══ Given data ══

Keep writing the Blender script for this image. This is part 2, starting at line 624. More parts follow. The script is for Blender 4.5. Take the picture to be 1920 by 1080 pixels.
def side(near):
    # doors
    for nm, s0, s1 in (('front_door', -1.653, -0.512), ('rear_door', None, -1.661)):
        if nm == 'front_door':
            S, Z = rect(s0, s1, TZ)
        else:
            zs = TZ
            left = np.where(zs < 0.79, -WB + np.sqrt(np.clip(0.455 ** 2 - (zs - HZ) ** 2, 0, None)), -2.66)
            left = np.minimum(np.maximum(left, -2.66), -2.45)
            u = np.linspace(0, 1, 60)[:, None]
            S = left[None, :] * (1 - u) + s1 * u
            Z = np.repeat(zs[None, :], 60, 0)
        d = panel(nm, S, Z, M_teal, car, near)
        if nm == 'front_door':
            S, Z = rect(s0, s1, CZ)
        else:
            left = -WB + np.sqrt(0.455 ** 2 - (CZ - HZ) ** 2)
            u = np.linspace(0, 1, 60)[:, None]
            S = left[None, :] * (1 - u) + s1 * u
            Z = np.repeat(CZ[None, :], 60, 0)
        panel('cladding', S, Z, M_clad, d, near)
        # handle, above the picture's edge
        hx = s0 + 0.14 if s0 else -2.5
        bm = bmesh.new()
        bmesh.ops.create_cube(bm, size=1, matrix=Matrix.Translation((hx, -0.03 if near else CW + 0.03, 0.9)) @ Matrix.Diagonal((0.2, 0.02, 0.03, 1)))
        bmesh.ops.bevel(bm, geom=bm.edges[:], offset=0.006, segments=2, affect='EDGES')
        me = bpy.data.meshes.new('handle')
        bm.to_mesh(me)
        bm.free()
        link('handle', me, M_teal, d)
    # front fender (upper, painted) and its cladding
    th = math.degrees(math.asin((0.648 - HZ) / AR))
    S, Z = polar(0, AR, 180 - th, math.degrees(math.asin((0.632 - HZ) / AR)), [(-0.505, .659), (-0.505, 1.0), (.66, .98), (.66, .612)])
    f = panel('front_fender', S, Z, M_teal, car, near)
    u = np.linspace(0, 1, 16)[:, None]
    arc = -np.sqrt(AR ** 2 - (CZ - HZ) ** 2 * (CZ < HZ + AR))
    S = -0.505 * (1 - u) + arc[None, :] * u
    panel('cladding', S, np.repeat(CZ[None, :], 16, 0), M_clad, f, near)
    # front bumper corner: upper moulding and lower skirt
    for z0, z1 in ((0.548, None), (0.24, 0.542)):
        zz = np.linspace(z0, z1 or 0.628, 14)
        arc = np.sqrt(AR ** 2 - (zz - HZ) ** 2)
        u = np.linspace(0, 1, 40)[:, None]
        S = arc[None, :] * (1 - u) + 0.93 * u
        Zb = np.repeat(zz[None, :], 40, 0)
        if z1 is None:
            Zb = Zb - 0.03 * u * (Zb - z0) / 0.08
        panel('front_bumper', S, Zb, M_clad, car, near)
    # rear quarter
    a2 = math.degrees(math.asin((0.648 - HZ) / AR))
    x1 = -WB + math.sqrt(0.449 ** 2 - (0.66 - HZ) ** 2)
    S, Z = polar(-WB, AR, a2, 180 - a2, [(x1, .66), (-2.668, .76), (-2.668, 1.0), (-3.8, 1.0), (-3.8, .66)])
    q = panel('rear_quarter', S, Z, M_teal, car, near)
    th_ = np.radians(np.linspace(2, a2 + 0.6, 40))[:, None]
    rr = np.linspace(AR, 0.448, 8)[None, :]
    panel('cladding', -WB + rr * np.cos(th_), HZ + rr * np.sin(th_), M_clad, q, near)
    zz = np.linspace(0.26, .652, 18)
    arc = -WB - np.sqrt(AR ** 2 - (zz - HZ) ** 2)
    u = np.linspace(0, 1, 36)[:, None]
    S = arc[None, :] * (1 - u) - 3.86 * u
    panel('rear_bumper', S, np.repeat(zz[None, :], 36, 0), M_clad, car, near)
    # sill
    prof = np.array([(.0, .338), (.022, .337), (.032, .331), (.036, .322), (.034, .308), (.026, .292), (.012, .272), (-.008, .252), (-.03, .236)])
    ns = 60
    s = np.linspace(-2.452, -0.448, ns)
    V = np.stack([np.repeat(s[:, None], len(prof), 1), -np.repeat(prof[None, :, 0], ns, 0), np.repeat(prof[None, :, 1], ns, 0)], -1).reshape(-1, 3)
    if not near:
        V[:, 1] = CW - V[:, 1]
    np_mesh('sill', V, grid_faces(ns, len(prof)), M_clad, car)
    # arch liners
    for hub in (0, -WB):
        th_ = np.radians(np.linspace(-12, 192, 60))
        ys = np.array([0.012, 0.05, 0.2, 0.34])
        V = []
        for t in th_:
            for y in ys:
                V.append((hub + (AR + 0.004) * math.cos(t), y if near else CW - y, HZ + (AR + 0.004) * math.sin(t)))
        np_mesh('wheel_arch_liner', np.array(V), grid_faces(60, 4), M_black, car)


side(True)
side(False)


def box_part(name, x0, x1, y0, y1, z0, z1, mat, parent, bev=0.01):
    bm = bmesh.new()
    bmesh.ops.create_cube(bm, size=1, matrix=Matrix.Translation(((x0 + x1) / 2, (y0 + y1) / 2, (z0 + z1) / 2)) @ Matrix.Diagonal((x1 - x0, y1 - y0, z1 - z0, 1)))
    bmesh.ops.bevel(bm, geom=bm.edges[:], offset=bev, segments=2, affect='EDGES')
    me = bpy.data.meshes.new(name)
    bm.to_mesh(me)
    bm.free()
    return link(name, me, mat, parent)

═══

→ **What you need to do**
Copy out the whole listing exactly as written.

→ **Solution**
Keep writing the Blender script for this image. This is part 2, starting at line 624. More parts follow. The script is for Blender 4.5. Take the picture to be 1920 by 1080 pixels.
def side(near):
    # doors
    for nm, s0, s1 in (('front_door', -1.653, -0.512), ('rear_door', None, -1.661)):
        if nm == 'front_door':
            S, Z = rect(s0, s1, TZ)
        else:
            zs = TZ
            left = np.where(zs < 0.79, -WB + np.sqrt(np.clip(0.455 ** 2 - (zs - HZ) ** 2, 0, None)), -2.66)
            left = np.minimum(np.maximum(left, -2.66), -2.45)
            u = np.linspace(0, 1, 60)[:, None]
            S = left[None, :] * (1 - u) + s1 * u
            Z = np.repeat(zs[None, :], 60, 0)
        d = panel(nm, S, Z, M_teal, car, near)
        if nm == 'front_door':
            S, Z = rect(s0, s1, CZ)
        else:
            left = -WB + np.sqrt(0.455 ** 2 - (CZ - HZ) ** 2)
            u = np.linspace(0, 1, 60)[:, None]
            S = left[None, :] * (1 - u) + s1 * u
            Z = np.repeat(CZ[None, :], 60, 0)
        panel('cladding', S, Z, M_clad, d, near)
        # handle, above the picture's edge
        hx = s0 + 0.14 if s0 else -2.5
        bm = bmesh.new()
        bmesh.ops.create_cube(bm, size=1, matrix=Matrix.Translation((hx, -0.03 if near else CW + 0.03, 0.9)) @ Matrix.Diagonal((0.2, 0.02, 0.03, 1)))
        bmesh.ops.bevel(bm, geom=bm.edges[:], offset=0.006, segments=2, affect='EDGES')
        me = bpy.data.meshes.new('handle')
        bm.to_mesh(me)
        bm.free()
        link('handle', me, M_teal, d)
    # front fender (upper, painted) and its cladding
    th = math.degrees(math.asin((0.648 - HZ) / AR))
    S, Z = polar(0, AR, 180 - th, math.degrees(math.asin((0.632 - HZ) / AR)), [(-0.505, .659), (-0.505, 1.0), (.66, .98), (.66, .612)])
    f = panel('front_fender', S, Z, M_teal, car, near)
    u = np.linspace(0, 1, 16)[:, None]
    arc = -np.sqrt(AR ** 2 - (CZ - HZ) ** 2 * (CZ < HZ + AR))
    S = -0.505 * (1 - u) + arc[None, :] * u
    panel('cladding', S, np.repeat(CZ[None, :], 16, 0), M_clad, f, near)
    # front bumper corner: upper moulding and lower skirt
    for z0, z1 in ((0.548, None), (0.24, 0.542)):
        zz = np.linspace(z0, z1 or 0.628, 14)
        arc = np.sqrt(AR ** 2 - (zz - HZ) ** 2)
        u = np.linspace(0, 1, 40)[:, None]
        S = arc[None, :] * (1 - u) + 0.93 * u
        Zb = np.repeat(zz[None, :], 40, 0)
        if z1 is None:
            Zb = Zb - 0.03 * u * (Zb - z0) / 0.08
        panel('front_bumper', S, Zb, M_clad, car, near)
    # rear quarter
    a2 = math.degrees(math.asin((0.648 - HZ) / AR))
    x1 = -WB + math.sqrt(0.449 ** 2 - (0.66 - HZ) ** 2)
    S, Z = polar(-WB, AR, a2, 180 - a2, [(x1, .66), (-2.668, .76), (-2.668, 1.0), (-3.8, 1.0), (-3.8, .66)])
    q = panel('rear_quarter', S, Z, M_teal, car, near)
    th_ = np.radians(np.linspace(2, a2 + 0.6, 40))[:, None]
    rr = np.linspace(AR, 0.448, 8)[None, :]
    panel('cladding', -WB + rr * np.cos(th_), HZ + rr * np.sin(th_), M_clad, q, near)
    zz = np.linspace(0.26, .652, 18)
    arc = -WB - np.sqrt(AR ** 2 - (zz - HZ) ** 2)
    u = np.linspace(0, 1, 36)[:, None]
    S = arc[None, :] * (1 - u) - 3.86 * u
    panel('rear_bumper', S, np.repeat(zz[None, :], 36, 0), M_clad, car, near)
    # sill
    prof = np.array([(.0, .338), (.022, .337), (.032, .331), (.036, .322), (.034, .308), (.026, .292), (.012, .272), (-.008, .252), (-.03, .236)])
    ns = 60
    s = np.linspace(-2.452, -0.448, ns)
    V = np.stack([np.repeat(s[:, None], len(prof), 1), -np.repeat(prof[None, :, 0], ns, 0), np.repeat(prof[None, :, 1], ns, 0)], -1).reshape(-1, 3)
    if not near:
        V[:, 1] = CW - V[:, 1]
    np_mesh('sill', V, grid_faces(ns, len(prof)), M_clad, car)
    # arch liners
    for hub in (0, -WB):
        th_ = np.radians(np.linspace(-12, 192, 60))
        ys = np.array([0.012, 0.05, 0.2, 0.34])
        V = []
        for t in th_:
            for y in ys:
                V.append((hub + (AR + 0.004) * math.cos(t), y if near else CW - y, HZ + (AR + 0.004) * math.sin(t)))
        np_mesh('wheel_arch_liner', np.array(V), grid_faces(60, 4), M_black, car)


side(True)
side(False)


def box_part(name, x0, x1, y0, y1, z0, z1, mat, parent, bev=0.01):
    bm = bmesh.new()
    bmesh.ops.create_cube(bm, size=1, matrix=Matrix.Translation(((x0 + x1) / 2, (y0 + y1) / 2, (z0 + z1) / 2)) @ Matrix.Diagonal((x1 - x0, y1 - y0, z1 - z0, 1)))
    bmesh.ops.bevel(bm, geom=bm.edges[:], offset=bev, segments=2, affect='EDGES')
    me = bpy.data.meshes.new(name)
    bm.to_mesh(me)
    bm.free()
    return link(name, me, mat, parent)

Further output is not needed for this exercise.